A Florida judge on Friday denied a request from a former police officer who fatally shot a driver to have criminal charges against him thrown out under the state’s Stand Your Ground law, calling his testimony “unreliable and not credible.”

The defendant, Nouman K. Raja, was on duty in plain clothes early on Oct. 18, 2015, when he approached a vehicle that he said he thought was abandoned on the side of an interstate. His brief exchange with the man he found inside the vehicle, Corey Jones, was recorded on a phone call Jones had placed seeking roadside assistance.

At the time of the deadly encounter, Jones, a 31-year-old musician and housing inspector, had a legally purchased handgun with him. Raja has claimed that Jones, who was black, pointed it at him, but prosecutors say Raja fired shots even as Jones fled. Within moments of making his approach, Raja had fired six shots and struck Jones three times, killing him.

Less than a month later, Raja was fired from the Palm Beach Gardens Police Department. He was charged in June 2016 with manslaughter by culpable negligence and attempted first-degree murder with a firearm.

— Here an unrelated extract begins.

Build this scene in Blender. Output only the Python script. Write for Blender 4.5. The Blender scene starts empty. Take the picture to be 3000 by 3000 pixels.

In a 27-page ruling Friday denying a motion by the defense to dismiss the case against Raja, the judge, Samantha Schosberg Feuer of Florida’s 15th Judicial Circuit Court, cited numerous inconsistencies between Raja’s testimony and the physical evidence.

Pointing to audio captured on Jones’ roadside assistance call, Feuer indicated skepticism that Raja had clearly identified himself as a police officer — or that he had identified himself at all.

Her ruling noted that a 911 call Raja said he had placed while pursuing Jones — and before firing a second volley — was in fact placed some 33 seconds after he had fired the second volley. She also wrote that the position of shell casings found at the scene was at odds with Raja’s description of each volley of shots.

One of the judge’s observations appeared to hold particular relevance for a defendant claiming defense under the Stand Your Ground law, which removes the obligation to retreat if a person feels threatened and frees the person to use deadly force “if he or she reasonably believes it is necessary” to prevent “imminent death or great bodily harm.”

“Although the witnesses were unable to determine when each of the shots were fired or the order in which Jones received the wounds,” Feuer wrote, “two of the three wounds entered through the back side of Jones, consistent with someone who is running away from the shooter.”

Although she denied Raja’s motion to dismiss the case on the basis of Stand Your Ground, the judge said he “remains free to use the defense at trial.”

Richard G. Lubin, a lawyer for Raja, did not respond to phone calls Friday evening, but The Associated Press reported that he planned to file an appeal next week — a move almost certain to delay the trial’s scheduled start, in July.

The Office of the State Attorney, which is prosecuting the case, declined to comment on the ruling Friday.

Florida’s Stand Your Ground law became a national flashpoint after the acquittal of George Zimmerman in the 2012 fatal shooting of Trayvon Martin, an unarmed black teenager. Although the law ultimately did not figure into the defense strategy pursued by Zimmerman’s legal team, it inspired significant protests across the United States.